Specialists in Unreality
In the March 1980 issue of Starlog Future Life Magazine, science-fiction writer Octavia Butler was asked: "What role can and should science fiction writers play in working with America's major corporations in planning for the future of society?"
Her answer cut through the corporate optimism of the moment:
“Science fiction writers should provide a kind of Madison Avenue for unfamiliar or ‘unacceptable’ ideas. That is, ideas that need to be considered, gotten used to, perhaps adopted, but at least judged with as little as possible of fear, prejudice, ignorance, or that natural human conservatism which causes people to suspect or reject the unfamiliar automatically”
Not selling products, but selling possibilities that existing logic couldn't accommodate. Butler understood something crucial: when reality breaks down, you need people trained in unreality.
Current reality is spectacularly broken. Systems designed for extraction are extracting everything—attention, resources, democracy itself. The response from institutions? More optimization of fundamentally destructive processes. More data analysis of problems that require imagination to solve.
Meanwhile, the cruelest visions of the future get built first. Surveillance capitalism materialized from someone's speculative fiction about harvesting human attention. Mass incarceration began as someone's imagination of containment architecture. These systems didn't emerge accidentally. They were prototyped, refined, scaled.
Destructive imagination has infrastructure. Liberatory imagination has critique.
Butler grasped why specialists in unreality become essential during system failure. We oscillate between what is and what could be. We make the impossible feel inevitable by building narrative bridges between here and elsewhere. We live in multiple futures simultaneously because the present is insufficient.
What Gets Built From Speculation
The futures industry loves to talk about "scenario planning" and "strategic foresight." What it rarely acknowledges: we already live in someone else's speculative fiction. The gig economy. Algorithmic policing. Climate migration. These were all imagined before they were implemented. Someone wrote them down, modeled them, sold them as inevitable.
The difference is resources. Harmful speculation gets funded. Gets lobbied for. Gets encoded into policy and infrastructure before most people recognize what's happening. By the time the public catches up, the system is already running.

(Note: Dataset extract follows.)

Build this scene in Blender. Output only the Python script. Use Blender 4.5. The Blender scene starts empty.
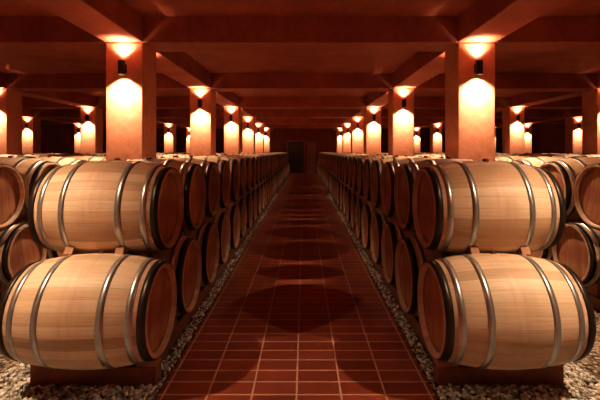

So when Butler talks about science fiction writers as specialists in unfamiliar ideas, she's describing a kind of preemptive work. Get people used to the thing before it arrives. Build emotional and cognitive capacity for what's coming. Or better yet, prototype alternatives before the harmful version becomes default.
This is why speculative design matters. Why Afrofuturism matters. Why Indigenous futurism, disability justice futurism, and queer worldbuilding matter. These practices don't just imagine different futures. They create the sensory, emotional, and intellectual infrastructure for people to believe those futures are possible.
Training Ground for the Unthinkable
Specialists in unreality are trained to hold contradiction. To sit with the absurd until it becomes coherent. To move between timescales without losing the thread. These are survival skills when the center cannot hold.
We know how to build worlds from fragments. How to take the refuse of the present and construct tomorrow from scraps. How to write our way into existence when the data says we shouldn't be here.
This work happens in fiction, yes. But also in organizing. In mutual aid networks that shouldn't function according to market logic but do. In community land trusts that operate outside property norms. In harm reduction models that imagine safety without cages. These are all forms of speculative practice. All rehearsals for futures the present can't yet name.
Judgment With As Little Fear As Possible
Butler's framing is careful. She doesn't say science fiction writers should convince people. She says we should help people judge unfamiliar ideas with less fear. There's a difference.
Fear closes imagination. Makes the strange seem threatening rather than possible. When people encounter ideas they can't metabolize, they reject them reflexively. The unfamiliar becomes dangerous by default.
Speculative work softens that reflex. It creates a buffer zone where new ideas can be examined before they have to be accepted or rejected. Where people can try on futures like clothing. See how they fit. Adjust. Discard what doesn't work.
This is the role Butler saw for writers: not prophets, but translators. Not predictors, but preparers. We make the future less shocking by making it feel familiar before it arrives.
The Work Now
We need more specialists in unreality. More people trained to imagine past the limits of what institutions can see. More practices that treat speculation as method, not entertainment.
Because here's what's true: the future is being written right now. The question is who's writing it, what materials they're using, and whether the rest of us will recognize ourselves in it when it arrives.
Butler knew that science fiction writers had a role to play in shaping what comes next. Not by predicting it. By rehearsing it. By building the narrative infrastructure that makes new realities thinkable.
The people who specialize in unreality might be the most practical people we have. Because when reality breaks down, you need people who know how to build from nothing. Who can look at collapse and see material. Who can imagine past the end and into what's waiting on the other side.
We're living in the future someone else imagined. Time to imagine back.